Evan Fallenberg, Soho Press

I haven't even cracked this open yet. My colleague at work, Steven Weiler, often plunks a book down on my desk and says, "Mr. Hiller, you have to read this!" And I ususally do. Steven introduced me to Augusten Burroughs' "Running with Scissors", and I went on to read other works by him. So, I trust Steven's taste and judgment.

This volume plays with the notions of Jewish life and homosexuality, and promises to be an interesting read. I shall report on it when I have finished it.

 

 "In Europe, Travels Through the Twentieth Century",

Geert Mak, Pantheon

This was a gift at Christmass from Arthur. He was so taken by the book that he got his own copy so that we could not bother each other's reading. In this engrossing volumn, Mr. Mak, a journalist, takes a series of journeys through the century to the cities that provided news and developments during that period. For example, chapter 1 is the period from 1 January 1900 through the end of 1914, and he visits the cities of Amsterdam, Paris, London, Berlin, and Vienna. In each chapter he gives not only an enlightening report on what was happening, but a savvy analysis of why it was happening.

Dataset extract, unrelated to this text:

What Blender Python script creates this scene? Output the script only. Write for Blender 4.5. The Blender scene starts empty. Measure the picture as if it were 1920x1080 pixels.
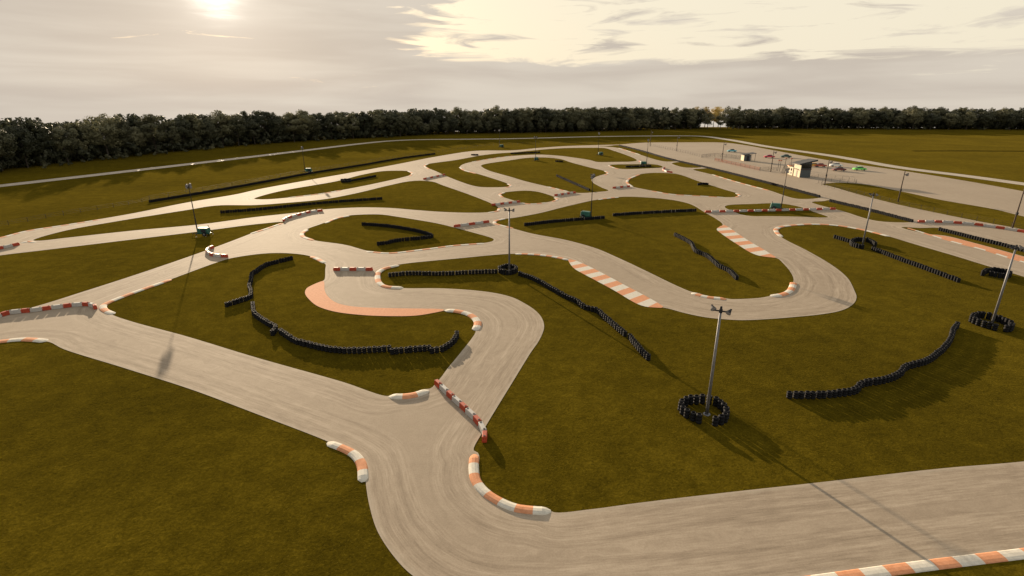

Would that George Bush had been exposed to this kind of historical study, he might have understood some of the exigencies of life in the Middle East, and be rightfully wary. You, however, can do it, and you will find the effort well worth your while.

 

"Other Colors, Essays and a Story",

Orhan Pamuk, Knopf

My hero is Orhan Pamuk. For one thing he is very readable, secondly he courageously attacks difficult issues not only in his native Turkey, but in the West as well, and finally his life and stories are just plain fascinating.

This is the ideal kind of book, after reading many of his novels. It is a collection of essays on life and culture, and a bit of fiction to make it all worth while. If you've never read any of his material you might just start here, although I highly recommend "Istanbul" as an excellent starting point.

 

 "Sailing from Byzantium,

How a Lost Empire Shaped the World"

Colin Wells, Delta Trade Paperback

This is one of my famous airport purchases. In the United Terminal at SFO there is a wonderful outlet for Books, Inc., a marvelous bookshop that puts other airport bookshops to shame. I'm shameless in just sticking my head in to see what's there and ending up buying something for my trip, even though I've already packed something.

This book is comprised of three sections. The first deals with Byzantium's influence on the West, in particular Italy. My first reaction was, "and..." thinking that all of this was a foregone conclusion. I didn't realize that Greek had to be recovered by the scholars of Italy. (Petrarch flunked his Greek lessons, and never mastered the language). There are interesting moments of raprochment between the Eastern and Western churches, and there is the shame of the crusades. It turns out that the Renaissance was more difficult to achieve than I previously thought.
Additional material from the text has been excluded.